There’s a book that has just come out in the U.K. that should be required reading for anybody who wants to talk about reforming entitlement programs: A Street Cat Named Bob, by James Bowen.

No, I haven’t lost my feeble mind (or, at least, I don't think I have). The book has a profound message. First, though, the story: James Bowen was a drug addict, trying to wean himself off heroin on a methadone program, barely eking out an existence busking in Covent Garden, when he returned to his sheltered accommodation one night to find a cat on the doorstep:

The thin mangy moggy seemed as lonely and hopeless as James, who took pity on the animal and began feeding him. After a local search failed to yield an owner, James took the stray in, an arrangement that filled as much a need in him as in the cat, whom he christened Bob.

James and Bob became a duo, and Bob took to accompanying James to play his guitar to try to get donations for the music. They became popular and Bob even increased the amount of money his master made.

Bob’s popularity continued when James switched from busking to selling the Big Issue, the magazine produced and sold by homeless people. This change in direction was part of James’s growing sense of a need to get his life in order, which he puts down to the responsibility of looking after Bob, and the example the cat offered of the possibility of a second chance.

It enabled James to make the final push to end his drug dependency, going through the necessary cold turkey to get off heroin substitutes, and to mend broken contacts with his family. The final result of Bob’s influence came when a literary agent who passed the duo every day and had seen them on YouTube suggested James tell their story in a book. The result is this heart-warming tale with a message of hope that will appeal especially to the many cat obsessives out there.

Most entitlement programs reduce an individual’s responsibility, but the story of James and Bob shows that it is increased responsibility that can rescue people from desperation and help them get their lives in order.

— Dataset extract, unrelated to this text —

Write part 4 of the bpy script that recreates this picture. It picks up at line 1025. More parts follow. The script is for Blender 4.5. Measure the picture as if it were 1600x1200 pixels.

Shouldering burdens, not relief from them, makes us responsible citizens.

Compare this message with my favorite bit of wisdom from Nancy Pelosi, who said the following in promoting Obamacare:

Think of an economy where people could be (sic) an artist or a photographer or a writer without worrying about keeping their day job in order to have health insurance or that people could start a business and be entrepreneurial and take risk, but not job loss because of a child with asthma or someone in the family is bipolar—you name it, any condition—is job locking.

As the saga of Bob and James shows, we should be putting forward the exact opposite message: Don’t quit your day job. We should return to values that hold people responsible, not the current values that turn people into perpetual adolescents. We should be saying, "Take responsibility for your own health care, and, if you have a child with asthma, be responsible for that child’s treatment, too."  It is only by taking responsibility that we can give our lives meaning and become fully adult.

To relate the story of another recent development, would it be crazy to call the HHS contraception mandate the most anti-Bob and James rule promulgated by the government—it says you don’t even have to be responsible for your own sex life?

Now that's infantilization on a big scale.